More costs and less revenue is the recipe for ugly financials, and that's just what investors are seeing. Which is why the stock is so weak right now. But the company should come out the other side of the transformation a better business.

A $1,000 investment will allow you to buy 12 shares of UPS. The dividend yield is historically high at 7.9%, but given the nature of the big changes taking place (and the lofty payout ratio that's closing in on 100%) the dividend could end up being cut. If you buy UPS, do it for the turnaround, not the yield.

3. Target is bringing in fresh faces

Target is a large U.S. retailer that operates big-box stores. It offers a wide range of goods from groceries to hardware. The differentiating factor for the brand is the upscale feel of its stores and products. Only, right now, consumers are largely trading down to the lowest-cost options. Thus, Target is a bit out of step with consumers at the moment -- and its financial results, and stock price, show it.

Like the other two companies on this list, however, Target isn't sitting still. The board of directors has brought in a new CEO. The company has also shifted to a team approach as it looks to get sales growing again. As a Dividend King with more than six decades of annual dividend increases behind it, Target has been through hard times before. It is highly likely that the company will figure out the current problems, it will just take a little time.

Investors buying Target today will get roughly 11 shares of the stock with $1,000. Those shares will come with a historically high 5.4% dividend yield that seems likely to be safe given the dividend history here.

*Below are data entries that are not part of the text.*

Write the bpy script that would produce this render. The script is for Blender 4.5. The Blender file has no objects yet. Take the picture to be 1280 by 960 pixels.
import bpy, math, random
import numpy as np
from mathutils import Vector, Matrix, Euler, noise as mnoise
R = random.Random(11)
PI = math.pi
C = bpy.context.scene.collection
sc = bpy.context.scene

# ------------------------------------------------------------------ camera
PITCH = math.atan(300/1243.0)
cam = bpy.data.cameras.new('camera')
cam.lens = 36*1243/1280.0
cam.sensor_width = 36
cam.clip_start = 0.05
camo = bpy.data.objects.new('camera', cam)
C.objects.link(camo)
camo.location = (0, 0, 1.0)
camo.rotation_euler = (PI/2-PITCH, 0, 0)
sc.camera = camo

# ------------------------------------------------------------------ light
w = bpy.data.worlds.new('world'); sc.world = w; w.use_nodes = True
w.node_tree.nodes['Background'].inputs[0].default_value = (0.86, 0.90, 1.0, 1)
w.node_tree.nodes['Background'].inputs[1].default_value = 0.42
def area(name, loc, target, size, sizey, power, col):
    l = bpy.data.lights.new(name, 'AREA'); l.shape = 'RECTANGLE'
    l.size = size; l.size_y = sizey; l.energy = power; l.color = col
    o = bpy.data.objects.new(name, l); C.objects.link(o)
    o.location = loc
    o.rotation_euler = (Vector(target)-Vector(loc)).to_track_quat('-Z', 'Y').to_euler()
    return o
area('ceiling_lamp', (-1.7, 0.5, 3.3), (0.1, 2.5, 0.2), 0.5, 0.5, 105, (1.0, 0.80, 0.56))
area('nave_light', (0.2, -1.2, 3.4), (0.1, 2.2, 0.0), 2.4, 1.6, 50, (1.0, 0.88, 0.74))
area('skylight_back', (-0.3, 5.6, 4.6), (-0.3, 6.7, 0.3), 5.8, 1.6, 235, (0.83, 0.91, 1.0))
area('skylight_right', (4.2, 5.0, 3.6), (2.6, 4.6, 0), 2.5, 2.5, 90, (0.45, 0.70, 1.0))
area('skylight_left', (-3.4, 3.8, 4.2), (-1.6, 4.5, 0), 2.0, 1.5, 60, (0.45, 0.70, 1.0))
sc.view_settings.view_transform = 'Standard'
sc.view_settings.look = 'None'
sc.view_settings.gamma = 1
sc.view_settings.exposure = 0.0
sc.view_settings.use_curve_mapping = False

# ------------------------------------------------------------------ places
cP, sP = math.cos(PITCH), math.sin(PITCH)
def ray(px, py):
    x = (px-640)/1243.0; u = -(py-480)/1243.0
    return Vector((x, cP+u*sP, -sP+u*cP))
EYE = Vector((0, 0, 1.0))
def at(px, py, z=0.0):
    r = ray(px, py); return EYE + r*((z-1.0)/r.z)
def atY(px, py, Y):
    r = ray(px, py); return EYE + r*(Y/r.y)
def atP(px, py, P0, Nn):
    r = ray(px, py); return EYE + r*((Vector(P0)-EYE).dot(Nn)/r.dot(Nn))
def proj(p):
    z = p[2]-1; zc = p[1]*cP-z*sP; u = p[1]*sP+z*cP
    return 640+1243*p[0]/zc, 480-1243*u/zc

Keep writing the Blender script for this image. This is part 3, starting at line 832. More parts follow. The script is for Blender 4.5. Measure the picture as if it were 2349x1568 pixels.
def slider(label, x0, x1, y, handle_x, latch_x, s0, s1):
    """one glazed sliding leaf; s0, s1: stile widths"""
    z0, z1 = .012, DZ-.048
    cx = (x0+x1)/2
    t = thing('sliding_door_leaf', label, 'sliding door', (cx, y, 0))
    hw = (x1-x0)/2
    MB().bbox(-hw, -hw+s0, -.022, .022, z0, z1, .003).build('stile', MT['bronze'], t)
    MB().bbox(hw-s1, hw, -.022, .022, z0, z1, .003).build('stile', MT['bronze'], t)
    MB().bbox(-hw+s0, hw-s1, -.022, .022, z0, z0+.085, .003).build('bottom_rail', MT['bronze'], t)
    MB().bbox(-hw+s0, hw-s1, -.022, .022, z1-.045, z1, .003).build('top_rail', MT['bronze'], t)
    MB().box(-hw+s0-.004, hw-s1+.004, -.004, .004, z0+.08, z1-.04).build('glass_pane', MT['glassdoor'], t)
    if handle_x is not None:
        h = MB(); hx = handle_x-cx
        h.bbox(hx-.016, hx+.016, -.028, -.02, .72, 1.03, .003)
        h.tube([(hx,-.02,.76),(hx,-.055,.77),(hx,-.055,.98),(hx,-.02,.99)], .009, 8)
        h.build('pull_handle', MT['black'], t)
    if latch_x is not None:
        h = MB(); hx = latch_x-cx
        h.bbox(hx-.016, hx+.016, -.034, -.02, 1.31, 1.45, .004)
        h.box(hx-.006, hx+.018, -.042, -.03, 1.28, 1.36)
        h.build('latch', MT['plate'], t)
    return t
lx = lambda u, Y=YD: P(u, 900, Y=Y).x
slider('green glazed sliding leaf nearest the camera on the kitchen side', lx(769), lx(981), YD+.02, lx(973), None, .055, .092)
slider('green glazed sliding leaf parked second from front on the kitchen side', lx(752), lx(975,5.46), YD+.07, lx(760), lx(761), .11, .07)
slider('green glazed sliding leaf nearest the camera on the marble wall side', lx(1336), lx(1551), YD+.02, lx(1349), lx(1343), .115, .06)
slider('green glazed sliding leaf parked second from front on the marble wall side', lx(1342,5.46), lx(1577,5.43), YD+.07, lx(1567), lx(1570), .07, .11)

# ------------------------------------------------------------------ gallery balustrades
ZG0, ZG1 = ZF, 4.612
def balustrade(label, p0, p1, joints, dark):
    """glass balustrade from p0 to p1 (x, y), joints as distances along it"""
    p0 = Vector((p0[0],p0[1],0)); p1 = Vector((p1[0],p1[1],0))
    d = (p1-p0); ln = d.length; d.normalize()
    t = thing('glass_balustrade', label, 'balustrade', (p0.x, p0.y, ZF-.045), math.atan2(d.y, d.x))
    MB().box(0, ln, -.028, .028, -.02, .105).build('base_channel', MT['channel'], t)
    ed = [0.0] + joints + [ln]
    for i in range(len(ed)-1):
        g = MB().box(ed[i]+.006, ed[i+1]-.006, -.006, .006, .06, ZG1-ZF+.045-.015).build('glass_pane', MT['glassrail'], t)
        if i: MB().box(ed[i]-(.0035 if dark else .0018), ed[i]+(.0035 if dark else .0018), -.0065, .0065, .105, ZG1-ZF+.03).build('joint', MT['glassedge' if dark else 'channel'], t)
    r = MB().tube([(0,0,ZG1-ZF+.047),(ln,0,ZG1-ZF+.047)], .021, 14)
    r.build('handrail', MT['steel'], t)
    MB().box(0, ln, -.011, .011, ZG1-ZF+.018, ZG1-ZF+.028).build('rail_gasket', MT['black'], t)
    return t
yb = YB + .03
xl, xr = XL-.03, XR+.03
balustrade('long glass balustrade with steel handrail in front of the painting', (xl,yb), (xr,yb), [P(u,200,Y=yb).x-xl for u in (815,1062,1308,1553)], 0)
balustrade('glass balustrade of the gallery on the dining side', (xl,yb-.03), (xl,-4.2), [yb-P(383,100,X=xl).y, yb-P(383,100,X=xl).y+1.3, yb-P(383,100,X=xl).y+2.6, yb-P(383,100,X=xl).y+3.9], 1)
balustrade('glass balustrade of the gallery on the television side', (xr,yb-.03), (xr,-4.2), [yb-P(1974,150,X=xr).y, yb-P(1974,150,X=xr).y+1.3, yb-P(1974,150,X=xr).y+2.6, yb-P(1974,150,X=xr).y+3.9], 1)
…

Three dirt-cheap stocks to buy now

PepsiCo, UPS, and Target all have historically high yields and deeply depressed stock prices, which makes them look dirt cheap. There are different risks associated with each one, but if you can stomach a little uncertainty, each one is worth a deep dive. That said, of the three, UPS' dividend probably faces the most risk of a cut, making it more of turnaround story than an income play.